There are also clever ways that some plaintiffs argue their way around the doctrine. For example, contractors in Arizona have convinced the courts in that state to permit them to sue designers under a theory of breach of an implied warranty of specifications that the designer provided to a project owner and on which the contractor claims to have relied to its detriment. The courts there hold that a designer provides an implied warranty, even to a party with whom it has not contract, “that they have exercised their skills with care and diligence and in a reasonable, non-negligent manner.” See for example, North Peak Construction, LLC v. Architecture Plus, Ltd., 254 P.3d 404 (AZ, 2011). In most states, however, the design professional is not deemed to grant implied warranties.

Although a contractor may make a claim against the project owner for breach of the owner’s implied warranty of the specifications, the contractor has no direct cause of action against the designer for its economic losses. Any suit against the designer for purely economic losses must be based on breach of contract and brought by its client.

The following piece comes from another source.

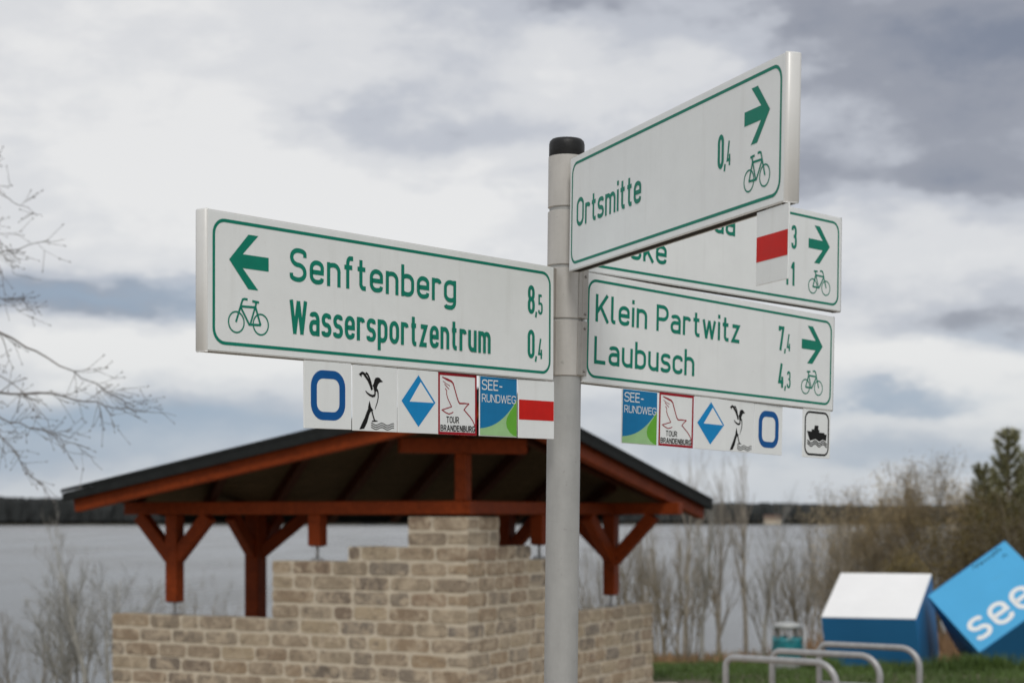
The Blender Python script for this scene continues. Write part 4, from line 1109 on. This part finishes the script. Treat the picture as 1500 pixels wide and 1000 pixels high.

Unless there is an independent duty owed by the design firm to a third party, and the design firms’ failure to meet its standard of care in performing that duty caused bodily injury or property damage, there is no viable cause of action. Where a project owner pays the contractor a change order for its extra costs, the owner can only recover from the design firm for those costs if it can prove the designer performed its services negligently.

Conclusion

For the reasons explained in this Report, an entity can generally only recover its purely economic losses from the party with whom it contracts. Courts generally enforce contracts as negotiated by parties and do not allow parties to the contract to avoid the contractual terms and conditions by the subterfuge of making a tort (i.e., negligence) claim against the other party. There is no independent tort duty when it comes to purely economic losses regardless of whether the allegedly injured entity or individual has a contract with the alleged wrong doer.